The above proposition laid down by Lopes was set aside by the Hon'ble Supreme Court in the case of S. Govinda Menon vs. Union of India 1967 II LLJ and held as under:
"The jurisdiction for grant of a Writ of prohibition is primarily supervisory and the object of the Writ is to restrain courts or inferior tribunals from exercising a jurisdiction which they do not possess at all or else to prevent their exceeding the limits of their jurisdiction. But the writ does not lie to correct the course, practice or procedure of an inferior tribunal or a wrong decision on the merits of the proceedings."
3.4)
In the case of J. J. Mody vs. State of Bombay reported in AIR 1962 Gujarat, 197 the Division Bench of the Bombay High Court catalogued grounds on which an employer would be entitled to dismiss his employee. The said grounds were as under:
(i) where the act or conduct of the servant is prejudicial or likely to be prejudicial to the interests of the master or to the reputation of the master;
(ii) where the act or conduct of the servant is inconsistent or incompatible with the due or peaceful discharge of his duty to his master;
(iii) where the act or conduct of a servant makes it unsafe for the employer to retain him in service;
(iv) where the act or conduct of the servant is so grossly immoral that all reasonable men will say that the employee cannot be trusted;
(v) Where the act or conduct of the employee is such that the master cannot rely on the faithfulness of his employee;
(vi) where the act or conduct of the employee is such as to open before him temptations for not discharging his duties properly;
(vii) where the servant is abusive or if he disturbs the peace at the place of his employment;
(viii) where the servant is habitually negligent in respect of the duties for which he is engaged; and
(ix) where the neglect of the servant though isolated, tends to cause serious consequences.
5.1)
The Hon'ble Madras High Court in the case of K. V. Vedivalu vs. Superintendent of Police reported in 1967 (15) FLR page 286 also enumerated misconducts which would justify dismissal. The Madras High Court did mention that the list was not exhaustive and there may be other instances of misconduct where an employer may justifiably dismiss his employee for acts of misconducts. Thus the Judiciary was also concerned with the task of addressing the question as to the situation in which an employer could be justified in awarding the extreme punishment of dismissal. However, due to lack of statutory provisions Courts found it difficult to interfere with an order of dismissal which was imposed after following the due process of law but which on the face of it could not be justified. Courts also observed that though charge of victimisation and unfair labour practice was each to make it was very difficult to prove and hence the Order of dismissal on this ground could not be easily dislodged even if it was found to be justified.
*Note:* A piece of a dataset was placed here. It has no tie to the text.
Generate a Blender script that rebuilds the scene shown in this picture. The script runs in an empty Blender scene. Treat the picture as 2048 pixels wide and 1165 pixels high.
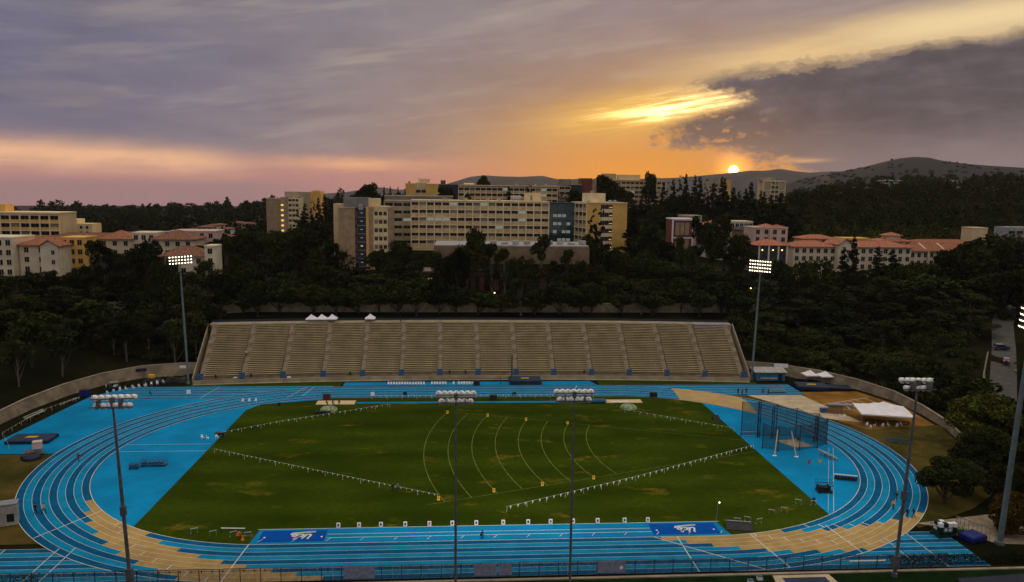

4) SCOPE OF SECTION 11-A OF THE I.D. ACT, 1947.
5.1)
The introduction of Section 11-A by amending Act effective from 15th December, 1971 has resulted in vesting with the Labour Court and Industrial Court powers which are more in the nature of an Appellate Authority sitting over the decision of the management on the quantum of punishment. The said Section empowers the Courts and Tribunals to substitute the punishment imposed by the management. This definitely has given wide powers to the Courts. The scope of power under Section 11-A as held by various Courts in a series of decisions may be briefly stated as a duty to find out if punishment imposed by management was just and proper or whether lesser punishment would meet the ends of justice.
5) ELEMENTS OF BACK
WAGES
5.1)
The term "Full Back Wages" has been elaborately explained in various judgments.
5.2)
In Lataben vs. Rajayaguru & Ors. (1997 I CLR 1043) the order of dismissal was quashed and set aside as null and void. The Court held that the Petitioner would be entitled not only to reinstatement but full salary for the period of non-employment. The term "Full Salary" was explained that she would be entitled to all consequential benefits such as seniority, right of consideration for promotion from the date her juniors were given promotion, fitment in appropriate scales and all allowances which were drawn by employees in her cadre or scale during the period of non-employment.
5.3)
In the case of Goa Bottlings vs. Pradeep
Sardesai (1992 II CLR 490) the Bombay High Court held that benefits of revised wages or salary arising out of revision of Pay scales as also yearly increments and revised Dearness Allowance should also enter the calculation of back wages. Leave encashment and bonus, if other workers in the same category have been paid would also be due on account of back wages.
5.4)
In the case of B. R. Rasaily vs. Presiding Officer the Delhi High Court held that the term "Full Back Wages" would ordinarily imply that all intervening increments that the employee would have earned but for his termination will have to be taken into account for computation of back wages. All earnings which the employee would have earned had he been in employment will have to be taken into account in such computation.
5.5)
In the case of S. D. Kasliwal vs. K.K. W.S. Karhana Ltd. the Bombay High Court clarified computation of back wages in these words "Back wages would include all amounts which would have been payable to the Petitioner had he not been dismissed from service"
5.6)
The off shoot of the aforesaid decisions is that back wages takes into account full salary with all revisions in pay scale together with yearly revisions, D.A. as paid on a month to month basis for the period under reference, all monthly emoluments and allowances, leave encashment, bonus, LTC and any other benefit which the employee would be entitled to had he been in employment.